Erected for the rolling Danuvius...


...by Tiberius Haterius Callinicus. I read this weather-beaten inscription on a stone altar at the lapidary of the Aquincum Museum in Budapest (image on the left). People from the antiquity worshipped the Danube river as a God - I first read about this in a József Révay book (Walks in the roman Hungary, 1965) Besides carving altars for the river-god, they proudly named their children after it. Danuvius, son of Diassumarus is known from a stele, erected next to the Danube, and there was a Caius Retonius Danuvius, a pontifex of the emperors cult in Aquincum.

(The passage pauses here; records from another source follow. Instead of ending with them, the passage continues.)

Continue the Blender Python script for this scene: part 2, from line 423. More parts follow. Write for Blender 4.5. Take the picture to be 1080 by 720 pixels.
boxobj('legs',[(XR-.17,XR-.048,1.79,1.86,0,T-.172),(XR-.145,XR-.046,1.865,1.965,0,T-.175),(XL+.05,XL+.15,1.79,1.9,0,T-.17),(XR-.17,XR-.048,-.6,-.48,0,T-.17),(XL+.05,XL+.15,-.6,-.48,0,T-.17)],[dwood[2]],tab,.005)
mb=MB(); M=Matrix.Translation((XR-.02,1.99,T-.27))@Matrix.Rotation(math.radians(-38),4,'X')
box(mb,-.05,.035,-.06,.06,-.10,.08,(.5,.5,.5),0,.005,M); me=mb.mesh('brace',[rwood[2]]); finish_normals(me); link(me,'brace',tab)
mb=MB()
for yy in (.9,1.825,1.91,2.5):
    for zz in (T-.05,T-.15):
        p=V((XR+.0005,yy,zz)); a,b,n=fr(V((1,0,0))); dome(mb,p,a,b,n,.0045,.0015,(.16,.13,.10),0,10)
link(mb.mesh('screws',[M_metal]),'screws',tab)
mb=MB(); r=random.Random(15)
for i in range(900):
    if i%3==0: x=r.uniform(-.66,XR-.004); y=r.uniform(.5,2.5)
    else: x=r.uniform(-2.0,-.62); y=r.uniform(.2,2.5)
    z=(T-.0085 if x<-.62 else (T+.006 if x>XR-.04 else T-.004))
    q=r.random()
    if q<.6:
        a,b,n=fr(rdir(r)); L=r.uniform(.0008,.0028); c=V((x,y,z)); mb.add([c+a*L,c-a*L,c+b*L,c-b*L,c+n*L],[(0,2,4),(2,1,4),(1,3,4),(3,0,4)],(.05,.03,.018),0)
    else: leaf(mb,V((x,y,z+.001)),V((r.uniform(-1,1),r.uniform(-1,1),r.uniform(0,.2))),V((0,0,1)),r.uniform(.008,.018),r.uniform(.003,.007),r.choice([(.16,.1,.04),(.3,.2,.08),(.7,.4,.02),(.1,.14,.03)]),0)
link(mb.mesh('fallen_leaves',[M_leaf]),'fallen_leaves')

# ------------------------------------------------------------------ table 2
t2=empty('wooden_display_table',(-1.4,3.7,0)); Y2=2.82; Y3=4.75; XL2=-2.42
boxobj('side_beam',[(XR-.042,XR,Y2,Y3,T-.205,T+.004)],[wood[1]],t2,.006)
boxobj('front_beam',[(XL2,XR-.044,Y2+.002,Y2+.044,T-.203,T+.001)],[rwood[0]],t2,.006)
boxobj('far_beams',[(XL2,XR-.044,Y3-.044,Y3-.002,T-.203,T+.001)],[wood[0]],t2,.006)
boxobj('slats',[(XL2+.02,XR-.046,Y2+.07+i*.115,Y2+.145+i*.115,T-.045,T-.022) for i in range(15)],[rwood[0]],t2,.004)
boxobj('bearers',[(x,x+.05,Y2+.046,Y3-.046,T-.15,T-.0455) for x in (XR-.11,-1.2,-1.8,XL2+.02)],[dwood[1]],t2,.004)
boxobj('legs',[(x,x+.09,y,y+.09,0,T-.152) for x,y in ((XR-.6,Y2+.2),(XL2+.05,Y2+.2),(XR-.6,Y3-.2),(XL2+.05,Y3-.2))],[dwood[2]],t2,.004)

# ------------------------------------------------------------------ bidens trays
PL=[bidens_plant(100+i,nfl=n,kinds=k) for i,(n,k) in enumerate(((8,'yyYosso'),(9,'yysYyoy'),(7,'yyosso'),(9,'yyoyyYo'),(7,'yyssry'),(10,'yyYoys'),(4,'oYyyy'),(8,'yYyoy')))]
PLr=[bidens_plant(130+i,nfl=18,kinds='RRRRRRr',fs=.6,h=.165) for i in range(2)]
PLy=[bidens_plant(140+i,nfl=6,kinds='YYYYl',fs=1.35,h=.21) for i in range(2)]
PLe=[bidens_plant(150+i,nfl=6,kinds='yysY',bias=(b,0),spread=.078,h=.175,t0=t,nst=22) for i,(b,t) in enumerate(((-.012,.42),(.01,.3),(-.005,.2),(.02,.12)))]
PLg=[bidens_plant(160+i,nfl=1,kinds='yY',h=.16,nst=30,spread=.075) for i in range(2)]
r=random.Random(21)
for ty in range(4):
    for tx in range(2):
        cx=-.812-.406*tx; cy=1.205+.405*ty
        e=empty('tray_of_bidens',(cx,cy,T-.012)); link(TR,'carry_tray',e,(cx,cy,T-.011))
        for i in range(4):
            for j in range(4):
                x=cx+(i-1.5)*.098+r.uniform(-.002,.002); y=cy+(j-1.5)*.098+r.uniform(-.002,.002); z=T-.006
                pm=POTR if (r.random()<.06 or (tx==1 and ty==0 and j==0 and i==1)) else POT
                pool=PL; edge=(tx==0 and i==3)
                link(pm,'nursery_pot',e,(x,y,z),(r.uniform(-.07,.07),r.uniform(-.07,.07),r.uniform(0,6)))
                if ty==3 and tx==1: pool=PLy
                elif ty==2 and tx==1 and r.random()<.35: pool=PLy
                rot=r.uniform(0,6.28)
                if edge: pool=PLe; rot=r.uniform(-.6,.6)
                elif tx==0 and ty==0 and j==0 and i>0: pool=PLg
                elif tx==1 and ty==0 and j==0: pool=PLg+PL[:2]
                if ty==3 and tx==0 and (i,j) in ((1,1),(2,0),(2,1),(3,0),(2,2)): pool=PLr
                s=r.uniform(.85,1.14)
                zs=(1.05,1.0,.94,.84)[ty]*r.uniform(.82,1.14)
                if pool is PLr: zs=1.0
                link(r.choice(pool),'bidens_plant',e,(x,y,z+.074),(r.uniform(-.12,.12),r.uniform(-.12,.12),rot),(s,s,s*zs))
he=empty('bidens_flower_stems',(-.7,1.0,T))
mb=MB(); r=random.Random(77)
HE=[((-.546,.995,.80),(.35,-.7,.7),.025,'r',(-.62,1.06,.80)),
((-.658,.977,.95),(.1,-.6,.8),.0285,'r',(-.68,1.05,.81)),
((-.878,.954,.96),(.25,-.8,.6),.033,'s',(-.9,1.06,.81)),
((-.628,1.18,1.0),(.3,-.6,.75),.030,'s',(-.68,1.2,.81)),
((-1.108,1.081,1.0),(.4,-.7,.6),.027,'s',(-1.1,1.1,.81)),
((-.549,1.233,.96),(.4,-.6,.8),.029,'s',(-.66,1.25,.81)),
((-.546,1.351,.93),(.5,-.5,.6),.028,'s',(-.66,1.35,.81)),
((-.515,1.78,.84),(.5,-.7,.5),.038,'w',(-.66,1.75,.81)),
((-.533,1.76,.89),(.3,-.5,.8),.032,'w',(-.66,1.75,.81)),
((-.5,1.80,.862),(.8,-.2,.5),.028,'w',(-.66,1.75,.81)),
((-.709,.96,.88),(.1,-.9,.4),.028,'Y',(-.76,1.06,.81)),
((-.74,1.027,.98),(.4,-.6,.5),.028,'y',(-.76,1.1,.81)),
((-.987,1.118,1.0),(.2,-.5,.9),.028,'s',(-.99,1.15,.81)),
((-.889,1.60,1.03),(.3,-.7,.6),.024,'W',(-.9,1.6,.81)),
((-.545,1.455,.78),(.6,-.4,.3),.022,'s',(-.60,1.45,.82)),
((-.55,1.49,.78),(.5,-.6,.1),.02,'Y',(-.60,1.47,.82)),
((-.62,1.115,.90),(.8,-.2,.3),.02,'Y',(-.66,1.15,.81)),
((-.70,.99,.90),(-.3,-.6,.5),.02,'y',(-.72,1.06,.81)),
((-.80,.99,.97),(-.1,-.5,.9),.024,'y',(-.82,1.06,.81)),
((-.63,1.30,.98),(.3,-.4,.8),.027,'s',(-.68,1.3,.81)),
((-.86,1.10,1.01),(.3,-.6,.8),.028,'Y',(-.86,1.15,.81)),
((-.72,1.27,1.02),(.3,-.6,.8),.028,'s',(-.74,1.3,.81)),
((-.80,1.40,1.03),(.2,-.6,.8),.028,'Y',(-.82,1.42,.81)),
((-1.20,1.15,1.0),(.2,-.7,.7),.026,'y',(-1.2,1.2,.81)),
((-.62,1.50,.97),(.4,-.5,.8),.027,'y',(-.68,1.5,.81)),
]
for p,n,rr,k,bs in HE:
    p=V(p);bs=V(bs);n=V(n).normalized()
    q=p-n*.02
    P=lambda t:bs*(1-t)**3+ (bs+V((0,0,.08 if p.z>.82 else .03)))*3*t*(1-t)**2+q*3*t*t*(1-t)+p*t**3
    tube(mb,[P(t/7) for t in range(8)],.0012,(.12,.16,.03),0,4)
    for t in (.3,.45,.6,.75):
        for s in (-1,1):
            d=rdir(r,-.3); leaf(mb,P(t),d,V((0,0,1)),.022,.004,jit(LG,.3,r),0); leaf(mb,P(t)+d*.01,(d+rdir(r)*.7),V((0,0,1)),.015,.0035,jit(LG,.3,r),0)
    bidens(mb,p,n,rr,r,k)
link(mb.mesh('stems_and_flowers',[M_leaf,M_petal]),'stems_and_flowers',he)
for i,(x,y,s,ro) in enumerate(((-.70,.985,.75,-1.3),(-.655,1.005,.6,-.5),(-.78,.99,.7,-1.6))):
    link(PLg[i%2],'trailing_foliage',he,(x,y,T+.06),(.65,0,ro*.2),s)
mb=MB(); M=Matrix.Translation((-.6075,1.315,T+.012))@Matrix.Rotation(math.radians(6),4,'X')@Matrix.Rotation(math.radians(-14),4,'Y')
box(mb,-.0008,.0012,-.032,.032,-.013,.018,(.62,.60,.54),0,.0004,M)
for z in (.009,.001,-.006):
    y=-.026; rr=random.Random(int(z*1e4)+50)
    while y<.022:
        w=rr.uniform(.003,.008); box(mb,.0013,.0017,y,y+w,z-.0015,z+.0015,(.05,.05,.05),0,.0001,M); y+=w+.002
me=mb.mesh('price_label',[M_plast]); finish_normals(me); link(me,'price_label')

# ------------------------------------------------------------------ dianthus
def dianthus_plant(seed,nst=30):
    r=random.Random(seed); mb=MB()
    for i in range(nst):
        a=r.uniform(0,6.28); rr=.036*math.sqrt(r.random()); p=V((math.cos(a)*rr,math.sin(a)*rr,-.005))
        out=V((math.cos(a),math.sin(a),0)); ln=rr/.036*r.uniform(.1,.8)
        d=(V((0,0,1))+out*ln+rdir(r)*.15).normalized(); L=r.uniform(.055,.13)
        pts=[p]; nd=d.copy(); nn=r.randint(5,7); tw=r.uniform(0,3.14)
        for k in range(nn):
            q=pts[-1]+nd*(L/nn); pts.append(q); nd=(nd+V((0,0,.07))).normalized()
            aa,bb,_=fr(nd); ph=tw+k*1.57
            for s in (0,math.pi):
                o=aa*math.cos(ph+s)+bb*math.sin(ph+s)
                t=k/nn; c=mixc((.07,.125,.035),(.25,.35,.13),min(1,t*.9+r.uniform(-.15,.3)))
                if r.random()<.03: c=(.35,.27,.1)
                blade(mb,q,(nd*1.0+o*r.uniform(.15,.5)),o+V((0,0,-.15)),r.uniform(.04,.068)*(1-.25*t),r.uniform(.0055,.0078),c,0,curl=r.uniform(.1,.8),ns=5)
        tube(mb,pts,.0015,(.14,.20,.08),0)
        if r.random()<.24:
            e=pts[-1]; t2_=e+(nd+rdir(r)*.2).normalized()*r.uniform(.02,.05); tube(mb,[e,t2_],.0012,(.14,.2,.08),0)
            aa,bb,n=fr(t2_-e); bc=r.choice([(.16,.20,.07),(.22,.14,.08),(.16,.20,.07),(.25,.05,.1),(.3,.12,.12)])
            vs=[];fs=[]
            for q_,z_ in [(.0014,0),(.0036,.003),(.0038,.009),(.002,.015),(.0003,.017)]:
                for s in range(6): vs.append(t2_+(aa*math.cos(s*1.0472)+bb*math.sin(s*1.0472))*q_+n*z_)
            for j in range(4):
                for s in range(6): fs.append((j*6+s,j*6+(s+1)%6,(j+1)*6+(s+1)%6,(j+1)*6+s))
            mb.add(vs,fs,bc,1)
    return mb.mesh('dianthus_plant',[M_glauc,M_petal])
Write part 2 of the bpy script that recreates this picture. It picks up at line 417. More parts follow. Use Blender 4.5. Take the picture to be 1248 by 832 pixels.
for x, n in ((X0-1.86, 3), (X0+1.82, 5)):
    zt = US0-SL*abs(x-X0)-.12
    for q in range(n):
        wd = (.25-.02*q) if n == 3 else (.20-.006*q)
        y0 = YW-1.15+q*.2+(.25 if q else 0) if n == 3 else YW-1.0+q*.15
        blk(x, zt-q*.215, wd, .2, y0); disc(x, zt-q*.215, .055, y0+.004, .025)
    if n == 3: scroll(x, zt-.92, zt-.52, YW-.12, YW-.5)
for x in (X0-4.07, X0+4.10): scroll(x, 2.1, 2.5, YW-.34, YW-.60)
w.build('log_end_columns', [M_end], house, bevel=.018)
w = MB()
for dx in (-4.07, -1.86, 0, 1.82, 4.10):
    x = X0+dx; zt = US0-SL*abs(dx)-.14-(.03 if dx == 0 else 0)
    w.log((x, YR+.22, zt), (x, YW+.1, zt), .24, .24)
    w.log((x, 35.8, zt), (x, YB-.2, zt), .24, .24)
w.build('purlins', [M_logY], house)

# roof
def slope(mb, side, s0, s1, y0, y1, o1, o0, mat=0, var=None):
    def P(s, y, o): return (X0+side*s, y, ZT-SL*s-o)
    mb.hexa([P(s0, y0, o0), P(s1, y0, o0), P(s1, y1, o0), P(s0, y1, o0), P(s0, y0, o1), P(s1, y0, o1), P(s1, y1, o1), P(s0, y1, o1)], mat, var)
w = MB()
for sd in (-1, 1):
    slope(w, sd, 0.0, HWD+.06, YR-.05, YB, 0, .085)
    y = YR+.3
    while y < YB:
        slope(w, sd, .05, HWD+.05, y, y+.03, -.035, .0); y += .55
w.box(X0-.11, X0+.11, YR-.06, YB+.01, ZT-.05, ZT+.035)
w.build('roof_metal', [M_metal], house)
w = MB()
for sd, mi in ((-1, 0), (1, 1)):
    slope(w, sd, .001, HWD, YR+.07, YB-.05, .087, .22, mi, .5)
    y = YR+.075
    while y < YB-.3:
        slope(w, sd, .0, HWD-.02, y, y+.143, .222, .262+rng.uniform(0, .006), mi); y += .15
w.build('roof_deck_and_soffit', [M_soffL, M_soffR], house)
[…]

The Danube, as a deity existed earlier, in the Hellenic era too. Its name was Istros (Ιστριη), which meant strong and swift mediated from Thracian language. Istros was the river-god of the north and Scythia according to the Greek mithology. His parents were Oceanos and Tethys, his brothers were the Nile, Eridannus (Po) and Alpheus (Alfíos on the Peloponnesos)

Istros used to be the name of the lower section of the Danube, from the Iron Gates to the Delta. There was also a greek colony with the same name Istros south from the Delta, founded by Miletian merchants and settlers. Some say, thet Istros has a common root with Isar (German), Isére (French), Isarco (Italian) and the slav Bistrica. I’m not sure if it is true, but Greeks do not use this form for the Danube anymore.



Researchers has different opinions about the origin of the Danuvios name. Some of them derives it from the Thracian word donaris, others say that the Celtic or Iranian Dānuvius is its root. According to the latter idea, the verb dā is the root which means flowing, drifting. It is therefore likely, that this same verb appears in Don, Donets, Dnieper, Dniester river names. In fact, the Romans conquering Pannonia took the name from the native Dacian and Celtic tribes living along the Danube. Later this version became the name for the whole river section, worldwide.


When the Fürdő Island was excavated in 1873, from the middle of the Budapest, a second Roman altar came to light, dedicated also for the Danube. It is 3 feet (1 meter) tall and 2 feet (0,5 meter) wide, and not known whether it is from the Pest or Buda side. Inscription: Danuvio Sacrum (V)etulenus (A)proni(anus) (L)eg, legionus, i.e. A votive gift for Danuvios from Vetulenus Apronianus, legion commander.